All these and more are shaped by our sense of community and they shape our sense of community. It’s two way, just as being here is a two way movement – God gives us to the community and we give ourselves to God in this community. That just goes to show that there are mysteries in the Christian life – to be given and to give oneself, in the classic language of the marriage service. One thing about which there is no mystery however, is that each community has to take up the task of shaping itself within God’s love. I know from my wanderings around parishes in the diocese of Perth, that no two places are ever the same, even though they may all be Anglican, all base their worship on the same prayer book, all meet around the altar for Communion and all share in the leadership of the archbishop, no two places are ever alike.

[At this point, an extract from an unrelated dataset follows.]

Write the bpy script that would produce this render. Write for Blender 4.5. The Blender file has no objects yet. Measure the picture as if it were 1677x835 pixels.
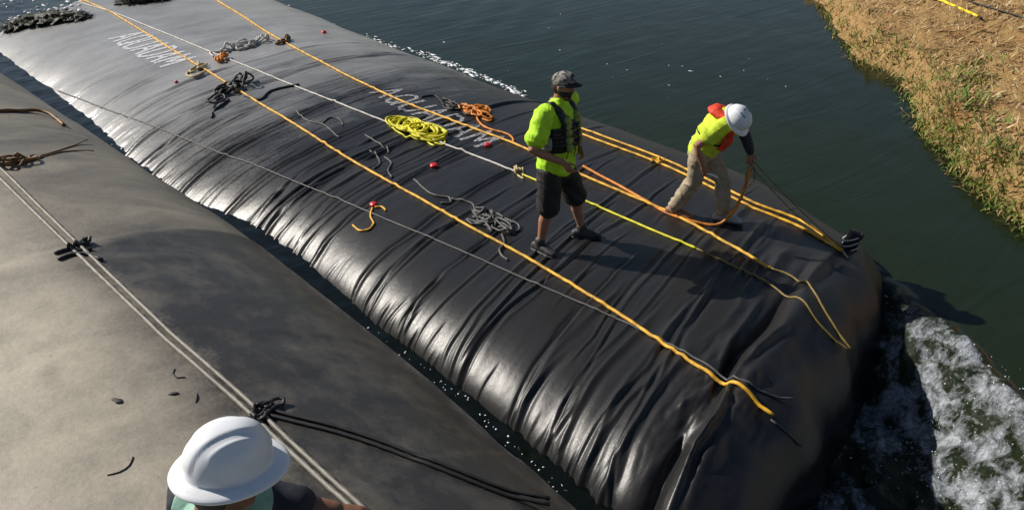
import bpy, bmesh, math, random
import numpy as np
from mathutils import Vector, Matrix
from mathutils.bvhtree import BVHTree

sc = bpy.context.scene
COL = sc.collection
rnd = random.Random(7)
rng = np.random.default_rng(11)
R = math.radians

# ------------------------------------------------------------------ camera, sky, sun, exposure
CAM_H, CAM_P, CAM_AZ, FPX = 4.286, R(29.745), R(40.5), 1400.0
cam_d = bpy.data.cameras.new('camera'); cam = bpy.data.objects.new('camera', cam_d); COL.objects.link(cam)
cam_d.sensor_fit = 'HORIZONTAL'; cam_d.sensor_width = 36.0; cam_d.lens = 36.0 * FPX / 1677.0
cam_d.clip_start = 0.05; cam_d.clip_end = 600
cam.location = (0, 0, CAM_H)
cam.rotation_euler = (math.pi / 2 - CAM_P, 0, -CAM_AZ)
sc.camera = cam

SUN_EL = R(36.0)
SUN_DIR = Vector((-0.47, 0.883, 0)).normalized()          # towards the sun, flat
wd = bpy.data.worlds.new('World'); sc.world = wd; wd.use_nodes = True
nt = wd.node_tree
sky = nt.nodes.new('ShaderNodeTexSky'); sky.sky_type = 'NISHITA'; sky.sun_disc = False
sky.sun_elevation = SUN_EL; sky.sun_rotation = math.atan2(SUN_DIR.x, SUN_DIR.y)
sky.air_density = 1.0; sky.dust_density = 0.6
nt.links.new(sky.outputs[0], nt.nodes['Background'].inputs[0])
nt.nodes['Background'].inputs[1].default_value = 0.05
sun_d = bpy.data.lights.new('sun', 'SUN'); sun_d.energy = 5.0; sun_d.angle = R(0.55); sun_d.color = (1.0, 0.94, 0.85)
sun = bpy.data.objects.new('sun', sun_d); COL.objects.link(sun)
sdir = Vector((SUN_DIR.x * math.cos(SUN_EL), SUN_DIR.y * math.cos(SUN_EL), math.sin(SUN_EL)))
sun.rotation_euler = sdir.to_track_quat('Z', 'Y').to_euler()
sun.location = sdir * 30
sc.view_settings.view_transform = 'Standard'; sc.view_settings.look = 'None'
sc.view_settings.exposure = 0.2; sc.view_settings.gamma = 1.0; sc.view_settings.use_curve_mapping = False

# ------------------------------------------------------------------ helpers
_fw = np.array([math.sin(CAM_AZ) * math.cos(CAM_P), math.cos(CAM_AZ) * math.cos(CAM_P), -math.sin(CAM_P)])
_rt = np.array([math.cos(CAM_AZ), -math.sin(CAM_AZ), 0.0])
_up = np.cross(_rt, _fw)
HFW = Vector((math.sin(CAM_AZ), math.cos(CAM_AZ), 0)); HRT = Vector((math.cos(CAM_AZ), -math.sin(CAM_AZ), 0))
def ray(px, py):
    d = _fw * FPX + _rt * (px - 838.5) + _up * (417.5 - py)
    return Vector(d).normalized()
def atz(px, py, z):
    d = ray(px, py); t = (z - CAM_H) / d.z
    return Vector((0, 0, CAM_H)) + d * t
def at3(px, py, fwd):
    d = ray(px, py); t = fwd / d.dot(HFW)
    return Vector((0, 0, CAM_H)) + d * t

def smooth(a, b, x):
    t = np.clip((x - a) / (b - a), 0, 1); return t * t * (3 - 2 * t)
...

The New Testament shows us how the early church shaped its life: the appointment of the first deacons when problems arose with the distribution of food, the issue of what foods could be eaten – Peter and Paul’s famous ‘food fight in Antioch’, as they say – and that same responsibility lies with us, to shape this community in God’s love and for God’s world. Every decision, every action shapes us, sometimes for better sometimes not; even deciding whether something is for better or for not is difficult. To not decide, however, is to actually make a decision. It takes boldness and courage to live in and shape a community. That was the experience of the early Christians and it was the experience of everyone who lived at the House of the Gentle Bunyip and it’s the experience of many of us here at St Paul’s. But there is a word from Jesus about that – ‘Do not be afraid little flock, for it is God’s good pleasure to give you the kingdom’.